Sunday, March 29, 2009

A Universal Doctrine of Women’s Rights.


A must read from Phyllis Chessler and Marcia Pappas.

FROM PAJAMASMEDIA.COM:

A Universal Doctrine of Women’s Rights.
Posted By Phyllis Chesler On March 24, 2009 @ 6:30 am

By Phyllis Chesler and Marcia Pappas

It is time for feminists, both women and men, of all faiths, and of no faith, to stand together for a woman’s right not to be murdered in the name of family honor. Indeed, we welcome men and women of all faiths, including Islam, to stand with us against female genital mutilation/castration, forced veiling, child marriage, arranged marriage, polygamy, and “honorcide,” and in favor of a woman’s right to live as a westerner in the West without being threatened and beaten for refusing to wear hijab, wanting to have non-Muslim friends, wear makeup, attend college, drive her own car, or end an abusive marriage. Muslim and Sikh women have been honor murdered in North America for all these alleged crimes against their religion and their culture.

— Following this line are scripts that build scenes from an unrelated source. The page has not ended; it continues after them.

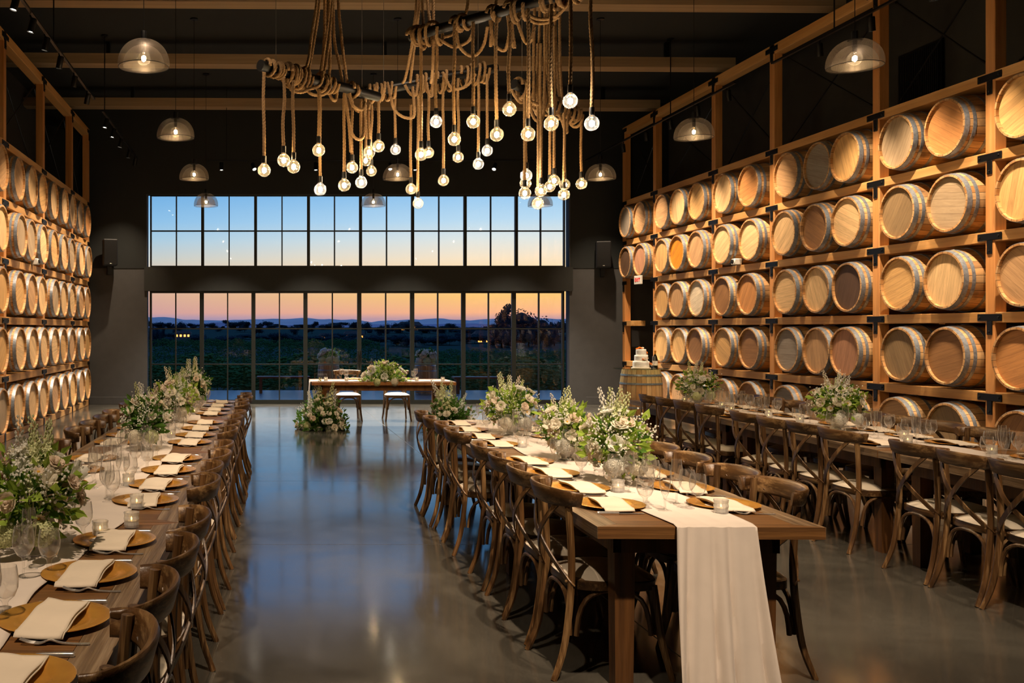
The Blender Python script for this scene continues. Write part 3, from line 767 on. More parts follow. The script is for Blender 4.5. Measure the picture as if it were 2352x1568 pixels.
# ---------------------------------------------------------------- flowers
def petal_grid(m, M, L, W, cup, curl, nu=3, nv=4):
    def f(u, v):
        w = W*math.sin(PI*min(1, .12+.8*v))**.6; x = (u-.5)*w
        return (x, L*v*math.cos(curl*v*.8) + cup*x*x*0, L*v*math.sin(curl*v*.8)*1.0 + cup*(x*x)/W*2)
    m.grid(f, nu, nv, M)
def rose_mesh(kind, seed):
    rn = random.Random(seed); m = MB()
    if kind == 'rose':      # nested cupped petals
        for ln, n, rad, tilt, sz in ((0, 3, .12, 84, .75), (1, 5, .24, 76, .85), (2, 6, .4, 64, .9), (3, 7, .52, 46, .85)):
            for i in range(n):
                a = 2*PI*i/n + ln*.6 + rn.uniform(-.1, .1)
                M = Matrix.Rotation(a, 4, 'Z') @ Matrix.Translation((0, rad*.55, -.35+.03*ln)) @ Matrix.Rotation(R(tilt), 4, 'X') @ Matrix.Rotation(R(rn.uniform(-6, 6)), 4, 'Y')
                petal_grid(m, M, sz*1.15, .95*sz+.1*ln, -.25, -.5)
        m.ball((0, 0, .1), .24, 7, 5, (1, 1, 1.6)); m.ball((0, 0, -.25), .4, 8, 4, (1, 1, .8))
    elif kind == 'tulip':
        for i in range(6):
            a = 2*PI*i/6
            M = Matrix.Rotation(a, 4, 'Z') @ Matrix.Translation((0, .16, -.6)) @ Matrix.Rotation(R(72 if i % 2 else 64), 4, 'X')
            petal_grid(m, M, 1.45, .85, -.4, -.2)
    elif kind == 'daisy':
        for i in range(18):
            a = 2*PI*i/18
            M = Matrix.Rotation(a, 4, 'Z') @ Matrix.Translation((0, .2, 0)) @ Matrix.Rotation(R(14+10*(i % 2)), 4, 'X')
            petal_grid(m, M, .8, .3, 0, .3, 1, 3)
    elif kind == 'hydrangea':
        for i in range(170):
            z = 1-2*(i+.5)/170*.9; a = i*2.39996; q = math.sqrt(max(0, 1-z*z))
            d = Vector((q*math.cos(a), q*math.sin(a), z)) * rn.uniform(.9, 1.05)
            Mx = Matrix.Translation(d) @ d.to_track_quat('Z', 'Y').to_matrix().to_4x4() @ Matrix.Rotation(rn.uniform(0, 3), 4, 'Z')
            s = .21
            for k4 in range(4):
                b = k4*PI/2; c, q2 = math.cos(b), math.sin(b)
                m.add([(0,0,0),(s*(c-q2*.55), s*(q2+c*.55), .03),(s*1.35*c, s*1.35*q2, .05),(s*(c+q2*.55), s*(q2-c*.55), .03)], [(0,1,2,3)], Mx)
        m.ball((0, 0, 0), .86, 10, 6)
    return m
FM = {}
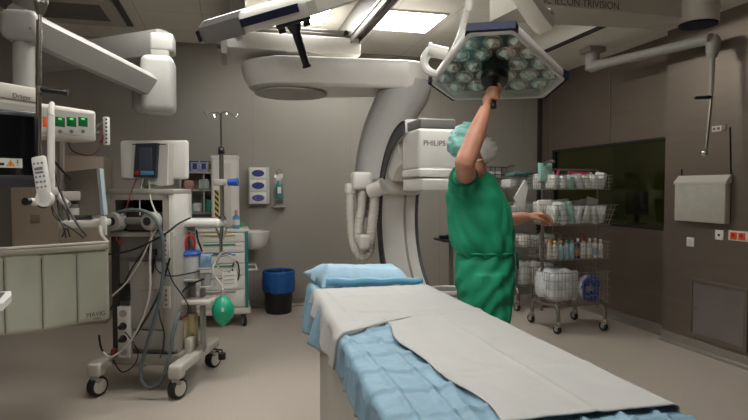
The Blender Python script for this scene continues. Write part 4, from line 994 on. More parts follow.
# grey push handle
hA, hB = V(117,221,-.3), V(152,221,-.3)
o = AP('push_handle', MB().tube([hA+V3((0,.01,0)),hB+V3((0,.01,0))],.026,seg=14), MIDGREY)
for h_ in (hA,hB):
    AP('handle_end', MB().lathe([(.022,-.05),(.06,-.045),(.066,-.03),(.066,.03),(.05,.045),(.022,.05)],h_,(.25,1,0.05),20), PLGREY, o)
    AP('handle_recess', MB().cyl(h_+V3((-.012,-.052,0)),h_+V3((-.0125,-.056,0)),.03,.03,16), HOLE, o)
AP('handle_bracket', MB().span((hA.x-.02,-.3,hA.z-.03),(hA.x+.02,-.19,hA.z+.02)).span((hB.x-.02,-.3,hB.z-.03),(hB.x+.02,-.19,hB.z+.02)), MIDGREY, o)
# hoses and cables
HOSE = mat('grey_green_hose', s(86,100,100), .5, var=.06)
def cable(nm, pts, r, m, y=-.27, par=None, sm=6):
    v = [V(p[0],p[1],p[2] if len(p) > 2 else y) for p in pts]; return AP(nm, MB().tube(v, r, seg=8, smooth=sm), m, par)
cable('breathing_hose',[(112,222,-.3),(118,213,-.32),(135,210,-.34),(150,214,-.35),(159,226,-.35),(163,245,-.34),(163,275,-.33),(157,310,-.33),(147,345,-.34),(141,368,-.36),(142,382,-.38),(151,388,-.39),(162,379,-.38),(169,358,-.36),(173,335,-.33),(177,320,-.28),(181,312,-.24)],.0135,HOSE)
cable('black_cable',[(104,255,-.3),(125,252,-.3),(142,246,-.31),(165,234,-.3),(178,224,-.25),(190,218,-.1)],.007,BLACK)
cable('black_cable',[(150,240,-.28),(143,252,-.28),(131,270,-.28),(120,292,-.28),(110,310,-.28)],.006,BLACK)
cable('black_cable',[(170,258,-.28),(164,278,-.3),(157,298,-.3),(141,327,-.32),(128,344,-.33),(112,357,-.34),(102,350,-.33),(99,335,-.32)],.0075,BLACK)
cable('black_cable',[(166,262,-.27),(172,280,-.28),(180,292,-.27),(188,305,-.25),(187,315,-.24),(181,318,-.22)],.005,BLACK)
cable('black_cable',[(154,256,-.25),(157,270,-.25),(170,276,-.26),(186,274,-.22),(200,271,-.2)],.005,BLACK)
cable('black_cable',[(158,300,-.26),(160,318,-.26),(164,332,-.26),(163,348,-.26),(160,358,-.25)],.005,BLACK)
cable('black_cable',[(125,332,-.29),(133,342,-.3),(138,354,-.3),(134,365,-.3),(122,372,-.3),(113,360,-.3)],.005,BLACK)
cable('white_cable',[(149,180,-.12),(151,200,-.26),(158,222,-.31),(150,240,-.3),(140,262,-.3),(126,283,-.3),(112,296,-.3)],.006,WHITE2)
cable('white_cable',[(152,228,-.28),(150,260,-.29),(150,290,-.3),(143,318,-.32),(130,342,-.33),(112,357,-.35),(103,352,-.34)],.0085,WHITE2)
cable('white_cable',[(143,178,-.12),(140,195,-.2),(140,215,-.3)],.004,WHITE2)
cable('red_cable',[(137,178,-.14),(132,190,-.25),(127,206,-.3),(124,216,-.3)],.004,mat('dark_red_cable', s(120,44,38), .5))
cable('red_cable',[(115,236,-.25),(120,243,-.25),(124,240,-.25)],.005,RED)
AP('red_plug', MB().box(V(114,353,-.26),(.035,.04,.07),bev=.01), mat('dark_red_cable', s(120,44,38), .5)); AP('red_plug', MB().box(V(180,318,-.24),(.05,.03,.03),bev=.008), mat('dark_red_cable', s(120,44,38), .5))
for x0_,y0_ in ((149,247),(155,252),(152,262)):
    AP('cable_clip', MB().box(V(x0_,y0_,-.24),(.03,.03,.05),bev=.008), BLACK)
cable('black_cable',[(148,246,-.24),(150,256,-.25),(153,268,-.25),(150,276,-.24)],.009,BLACK)
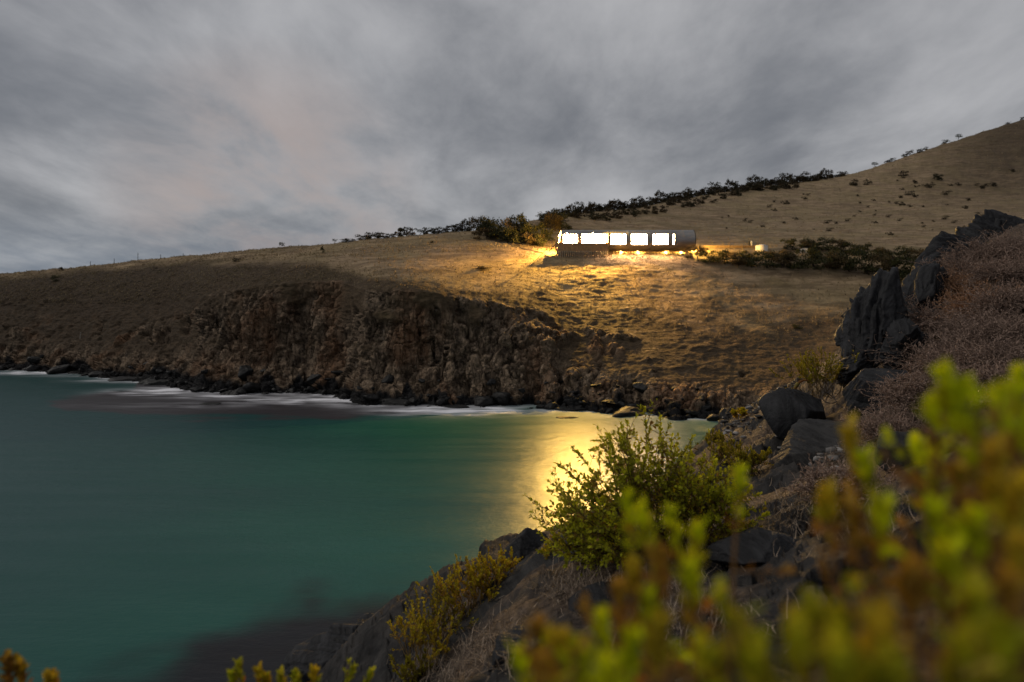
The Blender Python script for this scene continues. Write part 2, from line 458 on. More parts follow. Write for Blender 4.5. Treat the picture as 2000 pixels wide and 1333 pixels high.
seg = [6, 10, 26, 40, 120, 60, 60, 30, 66, 66, 10, 4, 3]      # samples for each stretch, waterline first
ts = []
for k, n in enumerate(seg): ts += list(k + np.arange(n) / n)
ts = np.array(ts + [len(seg)])
nr, nc = len(ts), len(cols_px)
kk = np.arange(len(seg) + 1)
GY = np.zeros((nr, nc)); GZ = np.zeros((nr, nc))
j = np.clip(ts.astype(int), 0, len(seg) - 1); tt = (ts - j)[:, None]
def herm(A):
    d = np.diff(A, axis=0)
    m = np.zeros_like(A); m[1:-1] = np.where(d[:-1] * d[1:] > 0, 2 * d[:-1] * d[1:] / (d[:-1] + d[1:] + 1e-9), 0); m[0] = d[0]; m[-1] = d[-1]
    mr = m.copy(); ml = m.copy()
    for k in (4, 5): mr[k] = d[k]; ml[k] = d[k - 1]      # crisp foot and rim of the cliff
    return ((1 + 2 * tt) * (1 - tt) ** 2 * A[j] + tt * (1 - tt) ** 2 * mr[j] + tt * tt * (3 - 2 * tt) * A[j + 1] + tt * tt * (tt - 1) * ml[j + 1])
GY = herm(aY); GZ = herm(aZ)
GX = (cols_px[None, :] - 1000) / F * GY
Pf = np.stack([GX, GY, GZ], -1)
def grid_normals(Pg):
    du = np.gradient(Pg, axis=1); dv = np.gradient(Pg, axis=0)
    n = np.cross(du, dv); n /= np.linalg.norm(n, axis=-1, keepdims=True) + 1e-12
    return n
Nf = grid_normals(Pf)
TS = np.repeat(ts[:, None], nc, 1); CPX = np.repeat(cols_px[None, :], nr, 0)
flat = Pf.reshape(-1, 3); tsf = TS.ravel(); cpf = CPX.ravel(); nf = Nf.reshape(-1, 3)
# how much bare rock each column shows
rcol = np.interp(cpf, [-900, 0, 300, 375, 430, 900, 1020, 1180, 1320, 1500, 3000], [.35, .35, .3, .55, 1, 1, .78, .42, .25, .3, .3])
edge = fbm(flat / np.array([7.0, 7.0, 5.0]), 4, 21) * 1.1
low_rock = 1 - smooth(tsf + edge * 0.35, 3.7, 4.25)          # wet shelf and the rocks above it
cliffm = (1 - smooth(tsf + edge * 0.55, 4.75, 5.08)) * smooth(rcol + edge * 0.75, 0.42, 0.74)
# grassy spur that cuts the cliff near the gully and the scrub pocket left of it
spur = np.exp(-((cpf - (640 + (tsf - 4.2) * 60)) / 22.0) ** 2) * smooth(tsf, 4.35, 4.8) * 0.9
rock = np.clip(np.maximum(low_rock, cliffm) - spur, 0, 1) * smooth(tsf, 0.5, 1.6)
wetn = np.interp(cpf, cols_px, wetw)
wet = (1 - smooth(tsf + wetn * 1.1 + edge * 0.25, 2.75, 3.15))
s_lo = np.interp(cpf, [-900, 330, 480, 620, 760, 900, 1200, 1500, 3000], [8.0, 7.8, 6.8, 6.2, 5.02, 5.1, 5.3, 5.3, 5.2])
s_hi = np.interp(cpf, [-900, 330, 480, 620, 760, 900, 1200, 1500, 3000], [10.2, 10.0, 9.0, 7.6, 5.9, 6.1, 6.4, 6.3, 6.3])
scrub = np.clip((1 - smooth(tsf + edge * 0.9, s_lo, s_hi)), 0, 1) * np.interp(cpf, [-900, 300, 700, 900, 1150, 1350, 1500, 3000], [.95, .95, .85, .8, .9, .9, .85, .7])
far_up = smooth(cpf, 1720, 1990) * smooth(tsf + edge * .4, 8.3, 9.6) * 1.7
scrub = np.clip(np.maximum(scrub, far_up * 0.45), 0, 1)
# relief
disp = np.zeros(len(flat))
act = (rock > 0.02) & (tsf < 6)
pr = flat[act]
warp = np.stack([fbm(pr / 3.0, 3, 31), fbm(pr / 3.0, 3, 41), fbm(pr / 3.0, 3, 51)], 1) * 0.55
rib = fbm(pr / np.array([6.5, 6.5, 34.0]) + warp * .2, 3, 13)
b1 = fbm(pr / np.array([13.0, 13.0, 26.0]), 3, 3) * 5.0 + (0.55 - np.abs(rib) * 3.2) * 1.5
p1, e1 = planes(pr / np.array([2.3, 2.3, 7.0]) + warp, 61)
p2, e2 = planes(pr / np.array([0.95, 0.95, 2.6]) + warp, 62)
p3, e3 = planes(pr / np.array([0.46, 0.46, 0.6]) + warp, 63)
crack = -(0.75 * (1 - smooth(e1, 0, 0.16)) + 0.32 * (1 - smooth(e2, 0, 0.2)))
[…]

Here are some specific examples of how American feminist leaders have addressed the problems of Third World women, including Muslim women, both here and abroad. While there are exceptions, most feminists seem to feel more comfortable criticizing their own government. They hesitate to criticize foreign, Third World governments, lest they be demonized as “crusaders” or “politically incorrect racists.”

In the 1980s, feminists respected Alice Walker’s brave stand against female genital cutting/mutilation. Walker, a feminist-”womanist,” focused on perpetrators who were usually women of color, in the Middle East and Africa, who were savagely mutilating their own daughters and granddaughters to render them “marriageable” for men. As an African-American legend, perhaps Walker was viewed as morally “entitled” to criticize foreign, including African, sexism. (Walker finally published her book about this, Warrior Marks, in 1993). In the 1990s, NOW national and state Presidents also spoke out against female genital cutting/mutilation.

Today, sadly something has changed. The unspoken politics of racism among the feminist intelligentsia, and among feminist philanthropists is as follows: If the victims are women of color, especially if they are Arabs, definitely if they are Palestinians, or Muslims, their suffering and their deaths matter—but only if their abusers and murderers are white, European, American, or Israeli. If dark-skinned Africans or Muslims of color gang-rape, kidnap, sexually enslave, bury alive, immolate or stone women of color, including Arabs, Palestinians, and Muslims, (in the West Bank and Gaza, in Afghanistan, Iran, Algeria, Sudan, Somalia), or if one Muslim denomination (Sunni) blows up the other, (Shiaa) in Pakistan and Iraq, it is simply not politically correct to say so. Muslim-on-Muslim crimes do not count in the same way that white European or American-on-Muslim crimes seem to matter.

This is the party line in our universities, in our mainstream media, at the United Nations and in international human rights organizations.

Why are Second and Third Wave feminists buying into this? Why are feminists sacrificing so many women to the dangerous ideology of “cultural relativism,” a belief system in which concerns about sexism are always trumped by concerns about racism? The authors are not saying that racism does not exist, that it does not matter, that it must not be addressed. We are saying that women are affected by both. And when a man or a woman seeks to objectify, abuse or murder women, they should be called out on it, no matter what their skin-color or gender may be.